▶

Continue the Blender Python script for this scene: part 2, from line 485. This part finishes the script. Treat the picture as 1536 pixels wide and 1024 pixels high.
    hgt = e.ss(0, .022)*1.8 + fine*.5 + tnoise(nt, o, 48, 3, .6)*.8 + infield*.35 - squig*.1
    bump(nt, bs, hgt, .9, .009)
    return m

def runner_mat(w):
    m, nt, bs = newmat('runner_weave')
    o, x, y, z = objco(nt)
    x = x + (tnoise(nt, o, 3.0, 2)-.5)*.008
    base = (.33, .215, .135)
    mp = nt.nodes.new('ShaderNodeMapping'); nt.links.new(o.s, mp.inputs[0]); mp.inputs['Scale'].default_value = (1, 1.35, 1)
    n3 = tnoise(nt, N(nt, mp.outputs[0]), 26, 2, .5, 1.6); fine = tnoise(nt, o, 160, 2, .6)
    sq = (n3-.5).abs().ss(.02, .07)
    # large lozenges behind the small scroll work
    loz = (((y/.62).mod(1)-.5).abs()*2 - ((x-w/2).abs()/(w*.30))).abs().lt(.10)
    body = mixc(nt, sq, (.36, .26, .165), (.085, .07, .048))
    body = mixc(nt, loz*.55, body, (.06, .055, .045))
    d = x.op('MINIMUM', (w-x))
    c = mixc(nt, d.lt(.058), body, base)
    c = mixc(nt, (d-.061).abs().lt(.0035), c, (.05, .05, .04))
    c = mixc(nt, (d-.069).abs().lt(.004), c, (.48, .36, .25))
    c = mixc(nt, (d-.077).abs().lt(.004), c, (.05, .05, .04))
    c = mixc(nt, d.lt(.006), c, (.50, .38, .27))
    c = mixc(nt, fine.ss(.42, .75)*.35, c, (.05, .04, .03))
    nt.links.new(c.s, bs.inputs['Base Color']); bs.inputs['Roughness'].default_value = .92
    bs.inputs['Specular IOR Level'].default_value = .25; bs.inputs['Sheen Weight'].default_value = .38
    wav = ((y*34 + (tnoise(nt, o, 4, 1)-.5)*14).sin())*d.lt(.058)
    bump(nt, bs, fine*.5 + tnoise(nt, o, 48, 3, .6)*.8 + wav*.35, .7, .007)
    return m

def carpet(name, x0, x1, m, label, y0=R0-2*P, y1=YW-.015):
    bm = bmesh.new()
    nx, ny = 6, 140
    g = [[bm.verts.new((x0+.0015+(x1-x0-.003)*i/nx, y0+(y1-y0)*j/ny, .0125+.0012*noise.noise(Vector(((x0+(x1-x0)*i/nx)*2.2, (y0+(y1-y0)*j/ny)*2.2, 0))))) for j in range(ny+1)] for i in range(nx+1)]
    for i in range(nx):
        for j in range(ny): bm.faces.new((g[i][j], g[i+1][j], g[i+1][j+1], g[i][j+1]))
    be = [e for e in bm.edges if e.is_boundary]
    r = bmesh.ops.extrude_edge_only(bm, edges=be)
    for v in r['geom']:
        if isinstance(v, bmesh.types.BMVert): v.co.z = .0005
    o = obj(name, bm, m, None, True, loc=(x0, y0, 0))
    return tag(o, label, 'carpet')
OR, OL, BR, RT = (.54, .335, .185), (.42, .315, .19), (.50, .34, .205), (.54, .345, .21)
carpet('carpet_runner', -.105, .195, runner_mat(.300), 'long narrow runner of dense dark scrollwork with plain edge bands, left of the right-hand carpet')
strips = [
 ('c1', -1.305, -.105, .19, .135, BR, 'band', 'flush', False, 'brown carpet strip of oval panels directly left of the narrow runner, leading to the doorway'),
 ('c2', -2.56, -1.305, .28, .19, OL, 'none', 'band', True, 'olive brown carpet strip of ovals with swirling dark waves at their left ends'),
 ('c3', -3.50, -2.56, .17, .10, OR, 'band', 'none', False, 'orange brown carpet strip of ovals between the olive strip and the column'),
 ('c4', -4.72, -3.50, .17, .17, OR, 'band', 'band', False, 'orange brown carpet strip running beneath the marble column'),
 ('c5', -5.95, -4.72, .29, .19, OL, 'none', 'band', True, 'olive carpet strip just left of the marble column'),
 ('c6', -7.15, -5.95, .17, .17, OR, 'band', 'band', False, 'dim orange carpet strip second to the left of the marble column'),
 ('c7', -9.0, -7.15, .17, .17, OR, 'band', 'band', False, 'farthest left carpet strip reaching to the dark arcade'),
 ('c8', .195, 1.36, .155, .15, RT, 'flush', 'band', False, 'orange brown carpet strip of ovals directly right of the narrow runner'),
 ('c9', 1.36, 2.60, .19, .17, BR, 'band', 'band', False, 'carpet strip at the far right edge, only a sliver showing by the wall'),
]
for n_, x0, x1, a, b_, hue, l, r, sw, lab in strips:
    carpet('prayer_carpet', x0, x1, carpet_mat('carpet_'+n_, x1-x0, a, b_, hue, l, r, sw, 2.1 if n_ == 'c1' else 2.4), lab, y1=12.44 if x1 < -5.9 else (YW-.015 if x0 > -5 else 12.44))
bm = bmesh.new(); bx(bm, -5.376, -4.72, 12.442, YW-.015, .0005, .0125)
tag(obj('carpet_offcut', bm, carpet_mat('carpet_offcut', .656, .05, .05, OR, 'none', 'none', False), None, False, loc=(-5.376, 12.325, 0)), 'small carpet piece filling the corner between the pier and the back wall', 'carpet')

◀

THE TASK ▸
Output the full listing without altering anything.

OUTPUT OF THE TASK ▸
Continue the Blender Python script for this scene: part 2, from line 485. This part finishes the script. Treat the picture as 1536 pixels wide and 1024 pixels high.
    hgt = e.ss(0, .022)*1.8 + fine*.5 + tnoise(nt, o, 48, 3, .6)*.8 + infield*.35 - squig*.1
    bump(nt, bs, hgt, .9, .009)
    return m

def runner_mat(w):
    m, nt, bs = newmat('runner_weave')
    o, x, y, z = objco(nt)
    x = x + (tnoise(nt, o, 3.0, 2)-.5)*.008
    base = (.33, .215, .135)
    mp = nt.nodes.new('ShaderNodeMapping'); nt.links.new(o.s, mp.inputs[0]); mp.inputs['Scale'].default_value = (1, 1.35, 1)
    n3 = tnoise(nt, N(nt, mp.outputs[0]), 26, 2, .5, 1.6); fine = tnoise(nt, o, 160, 2, .6)
    sq = (n3-.5).abs().ss(.02, .07)
    # large lozenges behind the small scroll work
    loz = (((y/.62).mod(1)-.5).abs()*2 - ((x-w/2).abs()/(w*.30))).abs().lt(.10)
    body = mixc(nt, sq, (.36, .26, .165), (.085, .07, .048))
    body = mixc(nt, loz*.55, body, (.06, .055, .045))
    d = x.op('MINIMUM', (w-x))
    c = mixc(nt, d.lt(.058), body, base)
    c = mixc(nt, (d-.061).abs().lt(.0035), c, (.05, .05, .04))
    c = mixc(nt, (d-.069).abs().lt(.004), c, (.48, .36, .25))
    c = mixc(nt, (d-.077).abs().lt(.004), c, (.05, .05, .04))
    c = mixc(nt, d.lt(.006), c, (.50, .38, .27))
    c = mixc(nt, fine.ss(.42, .75)*.35, c, (.05, .04, .03))
    nt.links.new(c.s, bs.inputs['Base Color']); bs.inputs['Roughness'].default_value = .92
    bs.inputs['Specular IOR Level'].default_value = .25; bs.inputs['Sheen Weight'].default_value = .38
    wav = ((y*34 + (tnoise(nt, o, 4, 1)-.5)*14).sin())*d.lt(.058)
    bump(nt, bs, fine*.5 + tnoise(nt, o, 48, 3, .6)*.8 + wav*.35, .7, .007)
    return m

def carpet(name, x0, x1, m, label, y0=R0-2*P, y1=YW-.015):
    bm = bmesh.new()
    nx, ny = 6, 140
    g = [[bm.verts.new((x0+.0015+(x1-x0-.003)*i/nx, y0+(y1-y0)*j/ny, .0125+.0012*noise.noise(Vector(((x0+(x1-x0)*i/nx)*2.2, (y0+(y1-y0)*j/ny)*2.2, 0))))) for j in range(ny+1)] for i in range(nx+1)]
    for i in range(nx):
        for j in range(ny): bm.faces.new((g[i][j], g[i+1][j], g[i+1][j+1], g[i][j+1]))
    be = [e for e in bm.edges if e.is_boundary]
    r = bmesh.ops.extrude_edge_only(bm, edges=be)
    for v in r['geom']:
        if isinstance(v, bmesh.types.BMVert): v.co.z = .0005
    o = obj(name, bm, m, None, True, loc=(x0, y0, 0))
    return tag(o, label, 'carpet')
OR, OL, BR, RT = (.54, .335, .185), (.42, .315, .19), (.50, .34, .205), (.54, .345, .21)
carpet('carpet_runner', -.105, .195, runner_mat(.300), 'long narrow runner of dense dark scrollwork with plain edge bands, left of the right-hand carpet')
strips = [
 ('c1', -1.305, -.105, .19, .135, BR, 'band', 'flush', False, 'brown carpet strip of oval panels directly left of the narrow runner, leading to the doorway'),
 ('c2', -2.56, -1.305, .28, .19, OL, 'none', 'band', True, 'olive brown carpet strip of ovals with swirling dark waves at their left ends'),
 ('c3', -3.50, -2.56, .17, .10, OR, 'band', 'none', False, 'orange brown carpet strip of ovals between the olive strip and the column'),
 ('c4', -4.72, -3.50, .17, .17, OR, 'band', 'band', False, 'orange brown carpet strip running beneath the marble column'),
 ('c5', -5.95, -4.72, .29, .19, OL, 'none', 'band', True, 'olive carpet strip just left of the marble column'),
 ('c6', -7.15, -5.95, .17, .17, OR, 'band', 'band', False, 'dim orange carpet strip second to the left of the marble column'),
 ('c7', -9.0, -7.15, .17, .17, OR, 'band', 'band', False, 'farthest left carpet strip reaching to the dark arcade'),
 ('c8', .195, 1.36, .155, .15, RT, 'flush', 'band', False, 'orange brown carpet strip of ovals directly right of the narrow runner'),
 ('c9', 1.36, 2.60, .19, .17, BR, 'band', 'band', False, 'carpet strip at the far right edge, only a sliver showing by the wall'),
]
for n_, x0, x1, a, b_, hue, l, r, sw, lab in strips:
    carpet('prayer_carpet', x0, x1, carpet_mat('carpet_'+n_, x1-x0, a, b_, hue, l, r, sw, 2.1 if n_ == 'c1' else 2.4), lab, y1=12.44 if x1 < -5.9 else (YW-.015 if x0 > -5 else 12.44))
bm = bmesh.new(); bx(bm, -5.376, -4.72, 12.442, YW-.015, .0005, .0125)
tag(obj('carpet_offcut', bm, carpet_mat('carpet_offcut', .656, .05, .05, OR, 'none', 'none', False), None, False, loc=(-5.376, 12.325, 0)), 'small carpet piece filling the corner between the pier and the back wall', 'carpet')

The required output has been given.